EXERCISE ▸ Filter out everything except lines holding "scene".

[START DATA EXTRACT]

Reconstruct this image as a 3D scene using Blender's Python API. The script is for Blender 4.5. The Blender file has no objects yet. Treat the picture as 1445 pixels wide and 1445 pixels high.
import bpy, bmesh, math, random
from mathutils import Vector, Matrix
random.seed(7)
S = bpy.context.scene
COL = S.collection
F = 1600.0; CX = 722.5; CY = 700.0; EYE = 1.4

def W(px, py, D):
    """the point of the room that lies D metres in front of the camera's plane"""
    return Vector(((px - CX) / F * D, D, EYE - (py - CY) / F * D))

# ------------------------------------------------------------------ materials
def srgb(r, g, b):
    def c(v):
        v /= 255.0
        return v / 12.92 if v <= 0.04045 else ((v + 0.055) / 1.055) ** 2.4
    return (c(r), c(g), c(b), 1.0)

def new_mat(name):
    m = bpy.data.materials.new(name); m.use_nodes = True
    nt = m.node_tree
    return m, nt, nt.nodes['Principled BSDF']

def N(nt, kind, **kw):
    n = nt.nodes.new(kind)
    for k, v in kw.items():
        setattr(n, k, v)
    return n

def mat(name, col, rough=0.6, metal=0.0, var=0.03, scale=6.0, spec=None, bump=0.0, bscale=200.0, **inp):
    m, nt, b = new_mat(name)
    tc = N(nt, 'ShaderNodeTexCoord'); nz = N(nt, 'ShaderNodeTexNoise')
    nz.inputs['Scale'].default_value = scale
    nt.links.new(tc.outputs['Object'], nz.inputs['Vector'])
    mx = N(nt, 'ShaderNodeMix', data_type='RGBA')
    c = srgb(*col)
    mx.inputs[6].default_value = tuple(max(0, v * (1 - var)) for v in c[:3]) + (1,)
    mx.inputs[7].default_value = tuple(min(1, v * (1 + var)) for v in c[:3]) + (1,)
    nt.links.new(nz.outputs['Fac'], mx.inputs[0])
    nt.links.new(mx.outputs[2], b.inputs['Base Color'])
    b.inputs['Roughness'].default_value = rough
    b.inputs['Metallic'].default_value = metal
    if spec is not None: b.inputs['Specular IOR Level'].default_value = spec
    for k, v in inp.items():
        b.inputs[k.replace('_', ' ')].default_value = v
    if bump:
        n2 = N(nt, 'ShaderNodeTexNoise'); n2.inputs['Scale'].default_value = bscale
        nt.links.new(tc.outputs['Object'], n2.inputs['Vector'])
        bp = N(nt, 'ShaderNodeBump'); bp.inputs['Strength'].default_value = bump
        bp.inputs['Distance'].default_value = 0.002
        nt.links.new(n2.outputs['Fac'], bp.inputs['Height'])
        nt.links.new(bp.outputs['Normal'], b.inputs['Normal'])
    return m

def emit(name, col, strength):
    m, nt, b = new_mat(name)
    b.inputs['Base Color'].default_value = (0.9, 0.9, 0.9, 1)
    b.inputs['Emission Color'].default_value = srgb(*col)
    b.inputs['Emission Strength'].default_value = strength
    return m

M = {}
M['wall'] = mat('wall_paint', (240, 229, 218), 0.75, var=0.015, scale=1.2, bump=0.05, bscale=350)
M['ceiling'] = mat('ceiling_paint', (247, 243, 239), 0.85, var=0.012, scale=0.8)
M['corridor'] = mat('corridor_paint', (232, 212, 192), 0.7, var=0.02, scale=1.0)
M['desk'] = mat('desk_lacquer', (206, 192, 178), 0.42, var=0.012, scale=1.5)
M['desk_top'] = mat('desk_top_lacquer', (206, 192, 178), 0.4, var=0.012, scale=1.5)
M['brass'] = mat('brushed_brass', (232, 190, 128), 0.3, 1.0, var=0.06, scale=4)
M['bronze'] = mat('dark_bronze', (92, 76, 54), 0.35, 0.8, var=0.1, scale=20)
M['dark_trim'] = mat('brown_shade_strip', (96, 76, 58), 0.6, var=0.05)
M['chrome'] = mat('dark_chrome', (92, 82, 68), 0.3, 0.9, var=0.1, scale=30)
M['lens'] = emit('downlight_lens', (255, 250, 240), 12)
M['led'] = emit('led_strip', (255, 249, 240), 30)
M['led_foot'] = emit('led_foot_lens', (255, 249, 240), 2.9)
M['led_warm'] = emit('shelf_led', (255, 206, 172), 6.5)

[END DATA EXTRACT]

SOLUTION ▸
Reconstruct this image as a 3D scene using Blender's Python API. The script is for Blender 4.5. The Blender file has no objects yet. Treat the picture as 1445 pixels wide and 1445 pixels high.
S = bpy.context.scene